July 2015
Oakland, CA
If it were just up to Dave, he probably would have opted to sail around the world, or at least through a good part of the Caribbean. But I’m not a strong enough sailor really, and his health and strength are too precarious for us to be that far away from civilization, alone, on a boat. So we decide instead to spend two and a half months driving cross-country and back in a camper van with Hannah and Monster, the kitten we just adopted, to visit various friends and family along the way. It remains unspoken that this may be the last time Dave sees many of them, but it’s palpable as we decide on our route, marking possible stops with thumbtacks on a map of the United States that hangs in our bedroom. We have to visit his family of course, his sister in Texas and his mom in Colorado. And my mom and Ernie and my sister in Massachusetts, my dad and his family in Pennsylvania. But there’s so many others we want to visit, places we want to explore together.
We plan to head up the coast to Oregon first, then out through the Columbia Gorge, retracing a route we took on a road trip we both loved a few years before, soon after we first met. Then we’ll go through Idaho and into Montana where we’ll visit his aunt and uncle by marriage in Helena before spending a few days at Glacier National Park. From there we’ll meander east as we can, with a goal of making it to Montauk, on the farthest tip of Long Island, in time for a weekend with my friends from college who we’ve vacationed with in Mexico a couple of times. And then we’ll head up to New England to see friends and family, then back down through Pennsylvania to Kentucky and Tennessee before we book it west to Texas and Colorado, ending up eventually at the Grand Canyon and back up through the Mojave to home in Pacifica. It’s an ambitious trip, but we’ve always been overachievers, so we jump in with both feet to make it happen.
Dave spends a lot of time that spring and summer on Craigslist looking at camper vans and joining #vanlife communities for pointers. We want an eighties Vanagon that’s in decent shape, ideally one with a pop top for extra space. Our budget is about $12k based on the loan amount we get approved by the credit union Dave has banked with for years, so we won’t be able to get something fancy, but it should be sufficient for camping weekends and to get us back and forth across the United States at least once this fall. Dave also hopes that it will make it easier for him to go back to field work, which he’s hoping his doctor will allow soon.

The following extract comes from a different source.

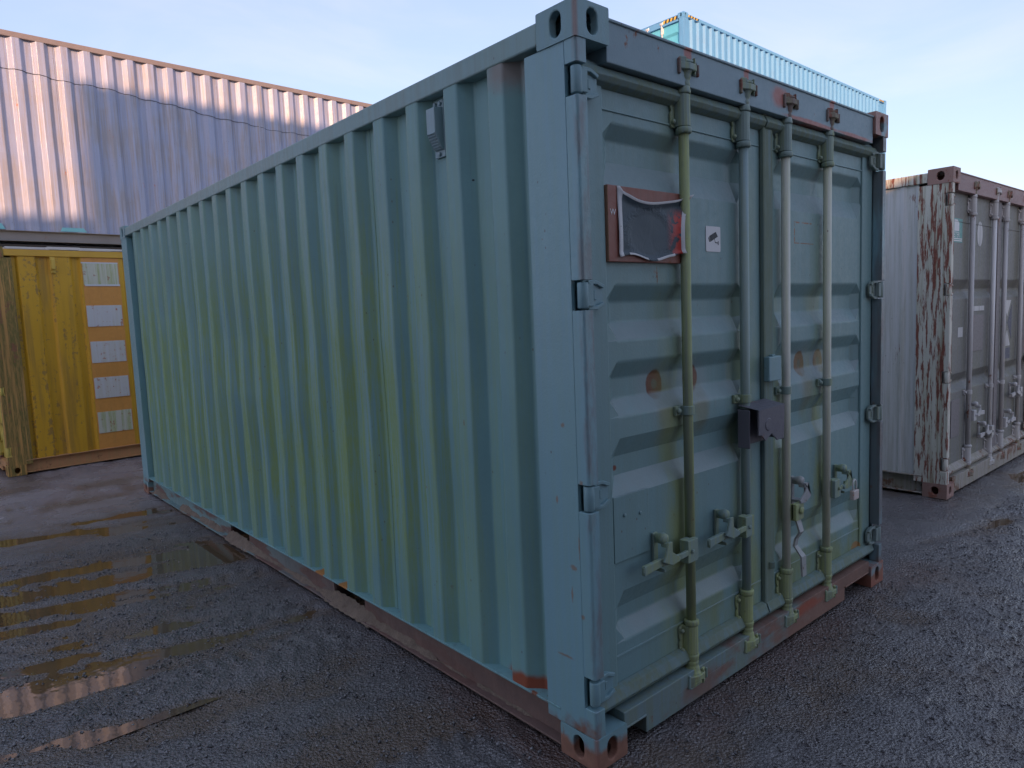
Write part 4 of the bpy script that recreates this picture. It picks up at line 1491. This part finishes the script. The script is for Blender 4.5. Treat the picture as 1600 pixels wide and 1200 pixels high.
for xa, xb, rods in ((0.06, 1.217, (0.617, 1.037)), (1.221, 2.378, (1.391, 1.803))):
    d_ = door_skin(xa, xb, xa + 0.12, xb - 0.12, CREC, 0.15, HC - 0.15).build('door', M_cyandoor, cc, bevel=0.006)
    for x in rods:
        add_rod(d_, x, 0.035, M_rodwhite, M_rodwhite, M_rodwhite, ZB, HC - 0.19, zg=1.3)
    mb = MB(); mb.prism(rrect(xa + 0.75 if xa < 1 else xa + 0.93, xb - 0.06 if xa > 1 else xb - 0.02, 2.05, 2.16, 0.01), 'y', 0.058, 0.0645)
    mb.build('door_sticker', M_white, d_)
# hazard stripes at the top corners
def hazard(face, a0, a1, z0, z1, n, y):
    w_ = (a1 - a0) / n
    for i in range(n):
        m_ = M_hazard_y if i % 2 == 0 else M_black
        p = [(a0 + i * w_, z0), (a0 + (i + 1) * w_, z0), (a0 + (i + 1.45) * w_, z1), (a0 + (i + 0.45) * w_, z1)]
        mb = MB()
        if face == 'end':
            mb.prism(p, 'y', 0.0065, 0.0078)
        else:
            mb.prism(p, 'x', CW - 0.0028, CW - 0.0008)
        mb.build('hazard_stripe', m_, cc)
hazard('end', 1.85, 2.26, HC - 0.115, HC - 0.045, 8, 0)
hazard('side', 0.185, 0.62, HC - 0.085, HC - 0.035, 8, 0)
hazard('side', L40 - 0.62, L40 - 0.20, HC - 0.085, HC - 0.035, 8, 0)
mb = MB()
for x in (1.9, 2.0):
    pass

# ================================================================== WHITE CONTAINER to the right
wx, wy = 4.449, 0.297
wc = thing('shipping_container', 'white shipping container with grey doors and flaking rusty corner post', 'container', (wx, wy, 0), R(-0.3), GROUP)
wm = dict(cast=M_wcast, post=M_wpost, brail=M_wsill, trail=M_wpost, side=M_wside, head=M_whead, sill=M_wsill)
pw = [(0.248, 0.030), (0.34, 0.030), (0.352, 0.022), (0.372, 0.022), (0.384, 0.030), (0.80, 0.030)]
y = 0.80
while y < 5.5:
    pw += [(y + 0.03, 0.012), (y + 0.30, 0.012), (y + 0.33, 0.03), (y + 0.55, 0.03)]
    y += 0.55
pw.append((5.853, 0.03))
shell(wc, L20, H8, wm, prof_l=pw, hole=(0.055, 0.066))
frame_bars(wc, wm, L20, H8, (0.17, CW - 0.17))
WREC = ((1.740, 1.665, 1.640, 1.585), (0.975, 0.905, 0.885, 0.825))
wd = door_skin(0.060, 1.338, 0.10, 1.30, WREC, 0.150, 2.440, d=0.045, slant=0.03).build('door', M_wdoor, wc, bevel=0.006)
wd2 = door_skin(1.342, 2.378, 1.37, 2.34, WREC, 0.150, 2.440, d=0.045, slant=0.03).build('door', M_wdoor, wc, bevel=0.006)
add_hinges(wd, M_wpost, 0.0, 1); add_hinges(wd2, M_wpost, CW, -1)
mb = MB(); mb.prism([(1.325, 0.062), (1.330, 0.048), (1.42, 0.048), (1.425, 0.062)], 'z', 0.17, 2.46)
mb.build('door_gasket', M_greypatch, wd2, bevel=0.003)
for d_ in ((wd, 0.06, 1.335), (wd2, 1.345, 2.37)):
    mb = MB(); mb.prism([(0.064, 0.150), (0.036, 0.165), (0.026, 0.19), (0.064, 0.235)], 'x', d_[1], d_[2])
    mb.build('door_gasket', M_wsill, d_[0], bevel=0.003)
    mb = MB(); mb.prism([(0.0655, 2.195), (0.060, 2.200), (0.0655, 2.207)], 'x', d_[1] + 0.03, d_[2] - 0.01)
    mb.build('weld_seam', M_wdoor, d_[0])
wr = (0.590, 1.165, 1.498, 2.030)
for i, x in enumerate(wr):
    d_ = wd if i < 2 else wd2
    add_rod(d_, x, 0.035, M_rodwhite if i == 1 else M_wrod, M_wrod, M_cam_rust if i != 1 else M_wrod, ZB, ZT, zg=0.80)
    link('cam_keeper', keeper_mesh(M_cam_rust), wc, 0.003, 1, (x, 0.010, 2.492))
link('door_handle', handle_mesh(M_wrod, 1, 0.30), wd, 0.002, 1, (wr[0] + 0.015, 0.035, 0.60))
link('handle_catch', retainer_mesh(M_wrod, 1), wd, 0.002, 1, (wr[0] + 0.13, 0.035, 0.615))
link('door_handle', handle_mesh(M_wrod, -1, 0.34), wd, 0.002, 1, (wr[1] - 0.015, 0.035, 0.40))
link('handle_catch', retainer_mesh(M_wrod, -1), wd, 0.002, 1, (wr[1] - 0.21, 0.035, 0.415))
link('door_handle', handle_mesh(M_wrod, 1, 0.34), wd2, 0.002, 1, (wr[2] + 0.015, 0.035, 0.42))
link('handle_catch', retainer_mesh(M_wrod, 1), wd2, 0.002, 1, (wr[2] + 0.2, 0.035, 0.435))
link('door_handle', handle_mesh(M_wrod, -1, 0.30), wd2, 0.002, 1, (wr[3] - 0.015, 0.035, 0.66))
link('handle_catch', retainer_mesh(M_wrod, -1), wd2, 0.002, 1, (wr[3] - 0.17, 0.035, 0.675))
# stickers and plates on the left door
mb = MB()
mb.box(0.195, 0.435, 0.0625, 0.0648, 2.035, 2.225, 0)
mb.prism([(0.245, 2.125), (0.355, 2.125), (0.355, 2.190), (0.315, 2.215), (0.245, 2.215)], 'y', 0.0612, 0.0624, 1)
mb.box(0.205, 0.425, 0.0612, 0.0624, 2.045, 2.054, 1)
mb.box(0.205, 0.425, 0.0612, 0.0624, 2.061, 2.069, 1)
st = mb.build('sticker', [M_teal, M_white], wd)
st['label'] = 'teal and white rectangular sticker'
me = text_mesh('PETER', 0.062, M_white)
link('lettering', me, wd, 0, 1, (0.200, 0.0618, 2.076), (R(90), 0, 0))
mb = MB()
mb.prism([(0.88 + 0.070 * math.cos(R(t)), 2.125 + 0.105 * math.sin(R(t))) for t in range(0, 360, 15)], 'y', 0.0630, 0.0648)
mb.build('sticker', M_wornst, wd)['label'] = 'worn pale oval sticker'
mb = MB(); mb.box(0.385, 0.50, 0.063, 0.0648, 1.27, 1.35); mb.build('label_plate', M_wornst, wd)
mb = MB(); mb.box(0.72, 1.01, 0.056, 0.0648, 1.13, 1.44); mb.build('data_plate', M_greypatch, wd, bevel=0.003)
mb = MB(); mb.box(0.73, 1.01, 0.055, 0.0648, 1.475, 1.515); mb.build('label_plate', M_wornst, wd)
mb = MB(); mb.box(0.245, 0.44, 0.056, 0.0648, 0.45, 0.76); mb.build('data_plate', M_greypatch, wd, bevel=0.003)
# worn crossed marking and slotted panel on the right door
for q, m_ in (([(1.60, 1.55), (1.84, 1.55), (1.725, 1.40)], M_wornst), ([(1.62, 1.12), (1.84, 1.12), (1.735, 1.27)], M_wornst),
              ([(1.58, 1.51), (1.715, 1.34), (1.58, 1.18)], M_navy), ([(1.87, 1.51), (1.745, 1.34), (1.87, 1.18)], M_navy), ([(1.62, 1.10), (1.84, 1.10), (1.84, 1.00), (1.62, 1.00)], M_navy)):
    mb = MB(); mb.prism(q, 'y', 0.0632, 0.0648); mb.build('worn_marking', m_, wd2)
for k in range(7):
    mb = MB(); mb.box(2.10, 2.32, 0.060, 0.0648, 1.02 + k * 0.075, 1.08 + k * 0.075); mb.build('slat', M_greypatch, wd2, bevel=0.002, seg=1)

# ================================================================== unseen container stacks added behind the photographer to cast the shade
def shade_box(x0, yb, z0, L, H_, m_, lab):
    rz = R(-90)
    ox, oy = place(rz, 0, 0, x0, yb)
    t_ = thing('shipping_container', lab, 'container', (ox, oy, z0), rz, GROUP)
    mm = {k_: m_ for k_ in cm}
    shell(t_, L, H_, mm, doors=False, casting_detail=False)
    frame_bars(t_, mm, L, H_)


YN, YB = -2.5, -6.0
for lev, m_, nm_ in ((0, M_palebox, 'lowest'), (1, M_grybox, 'second'), (2, M_redbox, 'third'), (3, M_palebox, 'topmost')):
    shade_box(-11.9, YN, lev * H8, L20, H8, m_, nm_ + ' container of the unseen tall stack added for shade left of the photographer')
for z0, hh, m_, nm_ in ((0, HC, M_redbox, 'lowest'), (HC, HC, M_grybox, 'middle'), (2 * HC, H8, M_palebox, 'topmost')):
    shade_box(-18.0, YN, z0, L20, hh, m_, nm_ + ' container of the unseen lower stack added for shade farther left of the photographer')
for lev, m_, nm_ in ((0, M_grybox, 'lowest'), (1, M_palebox, 'middle'), (2, M_redbox, 'topmost')):
    shade_box(-11.0, YB, lev * H8, L20, H8, m_, nm_ + ' container of the unseen stack added for shade in the back row behind the photographer')
for lev, m_, nm_ in ((0, M_redbox, 'lower'), (1, M_grybox, 'upper')):
    shade_box(-4.85, YB, lev * H8, L20, H8, m_, nm_ + ' container of the unseen pair added for shade at the right end of the back row behind the photographer')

We check out a red Westphalia in San Mateo one day, a little over our budget but it seems like we could make it work. It’s cute but the mechanic we take it to says the engine will need to be replaced before we take it anywhere, so we pass. A white Sprinter van with a retrofit bed and kitchenette is briefly an option, but someone else snaps it up before we can get ourselves to Fremont to see it.
Finally Dave finds a blue 1985 Vanagon with a white pop top. We go to check it out on a Saturday afternoon at the owner’s apartment in Oakland. She’s an Asian electrical engineer with extreme attention to detail who still has all of the original manuals, and has made curtains and re-upholstered everything inside. She lets us drive the van through a quiet neighborhood. I stall out in the middle of an intersection (I’m not the greatest at driving manual, and this particular stick shift takes both strength and finesse), but Dave is able to keep it going and purring. We offer her $12k contingent on getting it checked out by our mechanic, which we arrange to do on Monday. By Tuesday it is ours.